Monday, May 08, 2017 @ 7:21 AM | By Cristin Schmitz

The Canadian Forces (CF) might want to constrain its members’ marijuana use after cannabis is legalized next year, but “legally it would be a huge, uphill battle,” Canada’s top military lawyer told The Lawyer’s Daily.

Blaise Cathcart

Judge Advocate General Blaise Cathcart

In an exclusive interview, Maj.-Gen. Blaise Cathcart, the judge advocate general (JAG), said that the expected legalization of marijuana raises safety and other operational concerns for the military leadership, so the CF might have an interest in maintaining a cannabis-related military offence. (Possession of marijuana is currently outlawed, but the military has its own additional offence prohibiting marijuana use by its members).
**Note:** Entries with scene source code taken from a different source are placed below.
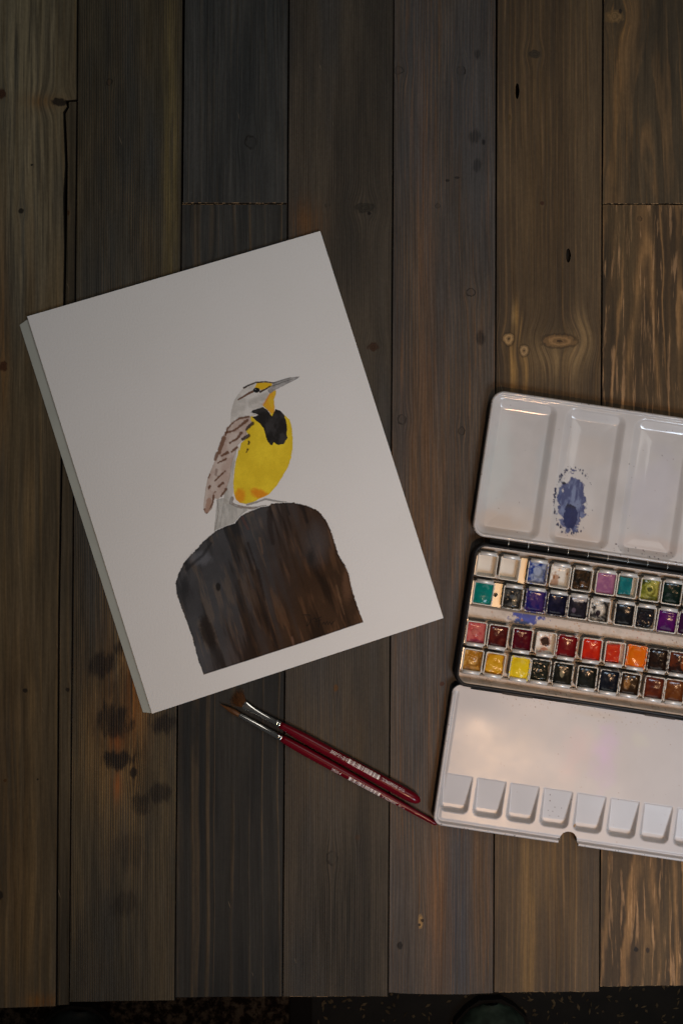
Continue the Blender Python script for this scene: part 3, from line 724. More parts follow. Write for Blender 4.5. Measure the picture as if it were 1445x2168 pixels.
def brush(label, p0, p1, rad, zc, ferrule, flat, bristle, prints, phi):
    """p0: handle start at the ferrule, p1: handle end (photograph px); rad: (t px, r px) profile"""
    A = px(*p0, zc); Bq = px(*p1, zc)
    ax = (Bq - A); Ln = ax.length; ax.normalize()
    ang = math.atan2(ax.y, ax.x)
    t = thing('paint_brush', label, 'paint brush', A, ang, 'red handled brushes below the painting')
    k = S * (D - zc) / D
    rs = [(a * k, r * k) for a, r in rad]

    def lathe(name, prof, mat, sqz=lambda x: (1, 1), seg=24, parent=t):
        V, F = [], []
        for (x, r) in prof:
            sy, sz = sqz(x)
            for j in range(seg):
                f = 2 * PI * j / seg
                V.append((x, math.cos(f) * r * sy, math.sin(f) * r * sz))
        for i in range(len(prof) - 1):
            for j in range(seg):
                j2 = (j + 1) % seg
                F.append((i * seg + j, i * seg + j2, (i + 1) * seg + j2, (i + 1) * seg + j))
        F.append(tuple(range(seg))); F.append(tuple((len(prof) - 1) * seg + j for j in reversed(range(seg))))
        me = mesh(name, V, F, smooth=True)
        bm = bmesh.new(); bm.from_mesh(me); bmesh.ops.recalc_face_normals(bm, faces=bm.faces); bm.to_mesh(me); bm.free()
        return add_obj(name, me, mat, parent)

    xs = np.array([a for a, _ in rs]); rr = np.array([r for _, r in rs])
    xx = np.concatenate([np.linspace(xs[0], xs[-3], 40), xs[-2:]])
    # smooth profile
    def R(x): return float(np.interp(x, xs, rr))
    prof = [(x, np.mean([R(max(xs[0], min(xs[-1], x + o * k))) for o in (-9, -4, 0, 4, 9)]) if x < xs[-3] - 10 * k else R(x)) for x in xx]
    handle = lathe('handle', prof, red.m)
    ms = flat[0]
    lathe('ferrule', [(a * k, r * k) for a, r in ferrule], silver, flat[1])
    bristle(t, k)
    for (s0, body, h, kind) in prints:
        if kind == 'text':
            vs, fs = text_mesh(body, h * k)
            L = s0[1] * k; vs[:, 0] *= L / max(1e-6, vs[:, 0].max())
            x = vs[:, 0] + s0[0] * k; y = vs[:, 1] - h * k / 2
        else:
            rnd = random.Random(5); vs, fs = [], []
            xq = 0.0
            while xq < s0[1]:
                w = rnd.choice((1.0, 1.0, 2.0, 3.0)); w = 5 if xq == 0 or xq > s0[1] - 5 else w
                n0 = len(vs)
                for yy in np.linspace(-h / 2, h / 2, 5):
                    vs += [(xq, yy), (xq + w, yy)]
                fs += [(n0 + 2 * i, n0 + 2 * i + 1, n0 + 2 * i + 3, n0 + 2 * i + 2) for i in range(4)]
                xq += w + rnd.choice((0.8, 0.9, 1.6, 2.4))
            vs = np.array(vs) * k; x = vs[:, 0] + s0[0] * k; y = vs[:, 1]
        P = []
        for a, b in zip(x, y):
            r = np.interp(a, [p[0] for p in prof], [p[1] for p in prof]) + 0.00005
            f = PI / 2 - phi - b / r
            P.append((a, math.cos(f) * r, math.sin(f) * r))
        # y positive (glyph up) lies towards the upper edge
        P = [(a, -math.cos(PI / 2 + phi + b / (math.hypot(c, d_))) * -1 * math.hypot(c, d_), math.sin(PI / 2 + phi + b / math.hypot(c, d_)) * math.hypot(c, d_)) for (a, c, d_), b in zip(P, y)]
        P = [(a, -c, d_) for a, c, d_ in P]
        add_obj('barcode' if kind == 'bars' else 'lettering', mesh('print', P, fs), white_ink, t)
    return t


def strands(parent, roots, tips, rad, mid=None, bend=0.0):
    V, F = [], []
    for a, b in zip(roots, tips):
        a = Vector(a); b = Vector(b); n = len(V)
        for i, s in enumerate((0, 0.4, 0.75, 1.0)):
            p = a.lerp(b, s); p.z += bend * math.sin(PI * s)
            r = rad * (1 - 0.75 * s)
            for j in range(3):
                f = 2 * PI * j / 3
                V.append((p.x, p.y + math.cos(f) * r, p.z + math.sin(f) * r))
        for i in range(3):
            for j in range(3):
                j2 = (j + 1) % 3
                F.append((n + i * 3 + j, n + i * 3 + j2, n + i * 3 + 3 + j2, n + i * 3 + 3 + j))
    o = add_obj('bristles', mesh('bristles', V, F, smooth=True), hair.m, parent)
    return o


def fan_hair(t, k):
    rnd = random.Random(3); R0, T0 = [], []
    for i in range(230):
        q = rnd.uniform(-1, 1)
        an = 0.25 + q * 0.78
        L = rnd.uniform(20, 38) * (1 - 0.06 * abs(q))
        z0 = rnd.uniform(-0.0007, 0.0007)
        R0.append((-83 * k, q * 5.2 * k, z0))
        T0.append(((-83 - math.cos(an) * L) * k, math.sin(an) * L * k, z0 * 0.9 - 0.0022))
    strands(t, R0, T0, 0.00020)


def round_hair(t, k):
    rnd = random.Random(4); R0, T0 = [], []
    for i in range(260):
        f = rnd.uniform(0, 2 * PI); q = math.sqrt(rnd.random())
        L = 46 - 12 * q * rnd.random() - 8 * q
        R0.append((-100 * k, math.cos(f) * q * 5.0 * k, math.sin(f) * q * 5.0 * k))
        T0.append(((-100 - L) * k, math.cos(f) * q * 1.2 * k, math.sin(f) * q * 1.2 * k - 0.0012))
    strands(t, R0, T0, 0.00022, bend=0.0)
    # belly of the point
    V, F = [], []
    prof = [(-100, 5.0), (-110, 6.2), (-120, 5.6), (-132, 3.3), (-142, 1.2), (-147, 0.2)]
    for x, r in prof:
        for j in range(12):
            f = 2 * PI * j / 12; V.append((x * k, math.cos(f) * r * k, math.sin(f) * r * k - 0.0008 * (-x - 100) / 47))
    for i in range(len(prof) - 1):
        for j in range(12):
            F.append((i * 12 + j, (i + 1) * 12 + j, (i + 1) * 12 + (j + 1) % 12, i * 12 + (j + 1) % 12))
    add_obj('bristle_core', mesh('bristle_core', V, F, smooth=True), hair.m, t)


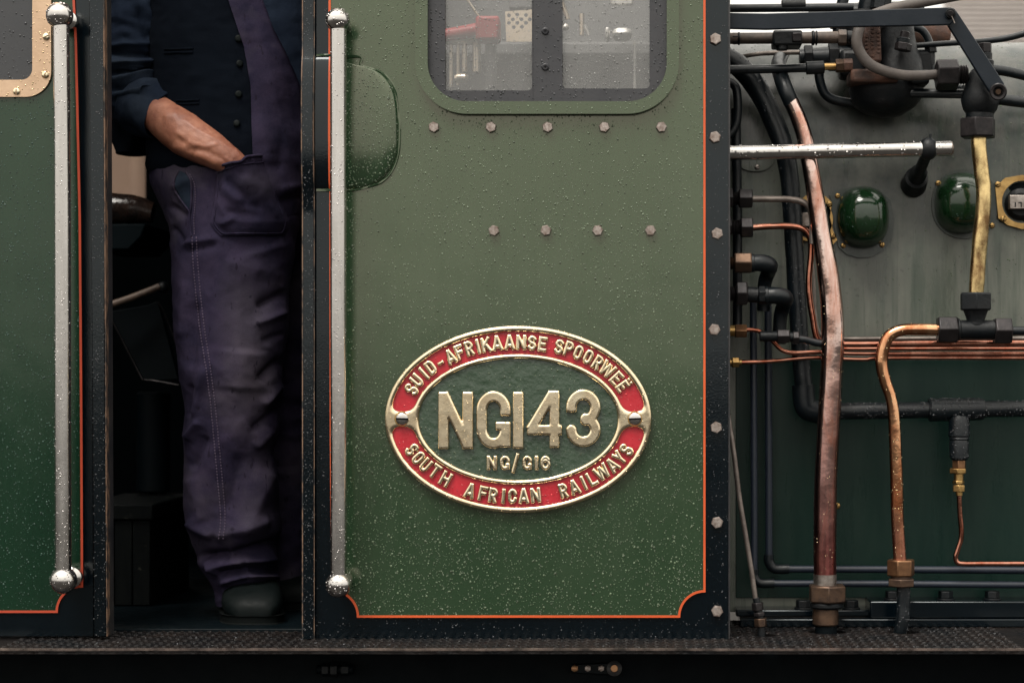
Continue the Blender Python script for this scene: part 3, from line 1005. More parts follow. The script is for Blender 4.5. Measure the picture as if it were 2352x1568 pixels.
# ------------------------------------------------------------------ bolts and screws (shared meshes)
def hexbolt_mesh(r, h, name):
    b = MB()
    b.lathe((0, 0.0015, 0), (0, -h, 0), [(0, r), (0.86, r), (1, r * 0.9)], 6)
    b.lathe((0, -h + 0.0002, 0), (0, -h - 0.0005, 0), [(0, r * 0.80), (1, r * 0.76)], 20)
    o = b.build(name, BOLT_M, None, smooth=25)
    me = o.data
    off = o.location.copy()
    for v in me.vertices:
        v.co += off
    bpy.data.objects.remove(o)
    return me
BOLT = hexbolt_mesh(Rr(13), 0.010, 'bolt_mesh')
BOLT2 = hexbolt_mesh(Rr(14), 0.010, 'bolt_mesh_border')

def place_mesh(name, me, parent, p, rot=0.0):
    o = link(bpy.data.objects.new(name, me))
    o.parent = parent
    o.location = Vector(p) - ORG[parent.name]
    o.rotation_euler = (0, rot, 0)
    ORG[o.name] = Vector(p)
    return o

def screw(parent, p, r, ang, mat, name='screw'):
    """domed slotted screw head facing the viewer"""
    p = Vector(p)
    b = MB()
    seg = 22
    prof = [(0.0, 1.0), (0.45, 0.97), (0.8, 0.8), (1.0, 0.55)]
    # two half heads with the slot between them
    ca, sa = math.cos(rad(ang)), math.sin(rad(ang))
    hgt = r * 0.45
    for sgn in (1, -1):
        loop = []
        for i in range(13):
            a = rad(8 + 164 * i / 12)
            loop.append((math.cos(a), sgn * math.sin(a)))
        rings = []
        vs, fs = [], []
        for t, k in prof:
            for x, z in loop:
                xx, zz = x * k * r, (z * k if abs(z) > 0.15 else z) * r
                vs.append((p.x + xx * ca - zz * sa, p.y - t * hgt, p.z + xx * sa + zz * ca))
        m = len(loop)
        for i in range(len(prof) - 1):
            for j in range(m):
                j2 = (j + 1) % m
                fs.append((i * m + j, i * m + j2, (i + 1) * m + j2, (i + 1) * m + j))
        fs.append(tuple((len(prof) - 1) * m + j for j in range(m)))
        b.add(vs, fs)
    o = b.build(name, mat, parent, smooth=40)
    if parent.parent is None:
        b = MB(); b.lathe(p, p - Vector((0, hgt * 0.30, 0)), [(0, r * 0.98), (1, r * 0.96)], 18); b.build('slot', UNDER, o)
    return o

# ------------------------------------------------------------------ left-hand cab side panel
lp = thing('cab_side_panel', 'narrow green cab side left of the doorway, beside the long handrail', 'cab panel', (X(60), 0, 0.004))
sheet = [(-160, -400), (196, -400), (205, 0), (211, 700), (214, 1460), (-160, 1460)]
wl = [(-160, -300), (40, -300), (77, -300), (77, 150), (74, 165), (66, 177), (52, 184), (-160, 186)]
b = MB(); v_, f_ = fill_poly(poly_px(sheet, 0), [], 0.0, 0.006)
mesh_obj('sheet', v_, f_, BLACK, lp)
def notch_arc(cx, cy, r, a0, a1, n=14):
    return [(cx + r * math.cos(rad(a0 + (a1 - a0) * i / n)), cy - r * math.sin(rad(a0 + (a1 - a0) * i / n))) for i in range(n + 1)]
def lx(py): return np.interp(py, [-400, 0, 100, 500, 900, 1305, 1420], [160, 169, 174, 183, 186, 188, 188])
edge = [(lx(yv), yv) for yv in (-400, -200, 0, 100, 300, 500, 700, 900, 1100, 1250, 1346)]
arc = notch_arc(188, 1404, 58, 90, 180)
green_l = edge + arc[1:] + [(-160, 1404), (-160, -400)]
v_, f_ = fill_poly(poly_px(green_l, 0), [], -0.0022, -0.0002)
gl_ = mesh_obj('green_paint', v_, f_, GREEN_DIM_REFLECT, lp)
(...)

“It’s theoretically possible the military — and I have no information on this from [the Chief of the Defence Staff] General [Jonathan] Vance or anybody else — they may want to look at it and still say: ‘Well, it’s important to ... the military as an institution, to still maintain it in some way as an offence,” Cathcart said. “I think legally it would be a huge, uphill battle, but … theoretically they might want to say: ‘Well we’re concerned about marijuana use, even if it’s legalized, and we may want to look for other options there.’ But legally the answer is pretty clear — it’s no longer a prohibited substance once it is legalized."

Marijuana legalization demands a balancing act from the military, Cathcart suggested. “It has its challenges because you’re an organization which demands discipline and demands safety because of what we do, but as much as we need to be concerned about that, we also have to realize people still have rights.”

Just because a substance is legal doesn’t mean the military has to offer it or allow it, Cathcart said. However when it comes to alcohol consumption on deployments to conflict zones, for example, the military has permitted it, while strictly regulating where and when — and how much — is consumed.

“We have to tie all those rules to rational reasons why we do it — not just because we don’t like it,” Cathcart explained. “It’s because we think that could lead to some level of impairment when you need to run out the door with a weapon and protect yourself, and protect your buddies.”